3 Fundamentals for Shoring Up Phishing Defenses

Author: Kirstin Toms - MarCom/Tuesday, October 19, 2021/Categories: Home Internet

October is National Cyber Security Awareness Month, and all month long, Consolidated will be sharing information to help our customers, employees and our communities stay safe online. 

Even as hackers and bad actors find more sophisticated ways to attack, the old tried and true tactic of phishing continues to wreak havoc.

Despite often being overlooked in terms of hype, phishing has been a mainstay in the cybersecurity threat landscape for decades. In fact, 43 percent of cyberattacks in 2020 featured phishing or pre-texting, while 74 percent of US organizations experienced a successful phishing attack last year alone. That means phishing is one of the most dangerous “action varieties” to an organization’s cybersecurity health. As a result, the need for proper anti-phishing hygiene and best practices is an absolute must.

With that in mind, here are a few best practices and tips for dealing with phishing threats.

  1. Know the Red Flags

Phishers are masters of making their content and interactions appear real. Phishing emails and websites may look legit, so it can be difficult to discern whether content is genuine or a potential threat. Knowing the red flags is crucial!
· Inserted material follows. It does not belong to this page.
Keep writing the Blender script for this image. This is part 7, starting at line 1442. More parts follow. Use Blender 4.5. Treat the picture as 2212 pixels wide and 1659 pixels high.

Awkward and unusual formatting, clunky language with grammatical errors, overly explicit calls to click a hyperlink or open an attachment, and subject lines that create a sense of urgency are all hallmarks of phishing.

  1. Verify the Source

Phishing content comes in a variety of ways, however, many phishes will try to impersonate someone you already know -- such as a colleague, service provider or friend -- as a way to trick you into believing their malicious content is actually trustworthy. Don’t fall for it! If you see any red flags, or you just feel like something is off, reach out directly to the individual to confirm whether the content is authentic and safe (but don’t just hit “reply!”). If it’s not actually from your friend or colleague, do not reply and report the phishing to your network security team, or report it as spam through your email platform.

  1. Be Aware of Vishing and Other Phishing Offshoots

As more digital natives have come online and greater awareness has been spread about phishing, bad actors have begun to diversify their phishing efforts beyond traditional email. For example, voice phishing -- or vishing -- has become a primary alternative for bad actors looking to gain sensitive information from unsuspecting individuals. Similar to conventional phishing, vishing is typically executed by individuals posing as a legitimate organization -- such as a healthcare provider or insurer -- and asking for sensitive information. Simply put, it is imperative that individuals be wary of any sort of communication that asks for personal information whether it be via email, phone, text or chat -- especially if the communication is unexpected. If anything seems suspicious, again, break-off the interaction immediately and contact the company directly to confirm the legitimacy of the communications.

Phishing may be “one of the oldest tricks in the book,” but it is still incredibly effective. And although it may be hard to spot when you’re in the midst of a phishing attempt, by exercising caution and deploying these few fundamentals, individuals and organizations can drastically reduce the chances of falling victim to a phishing attack.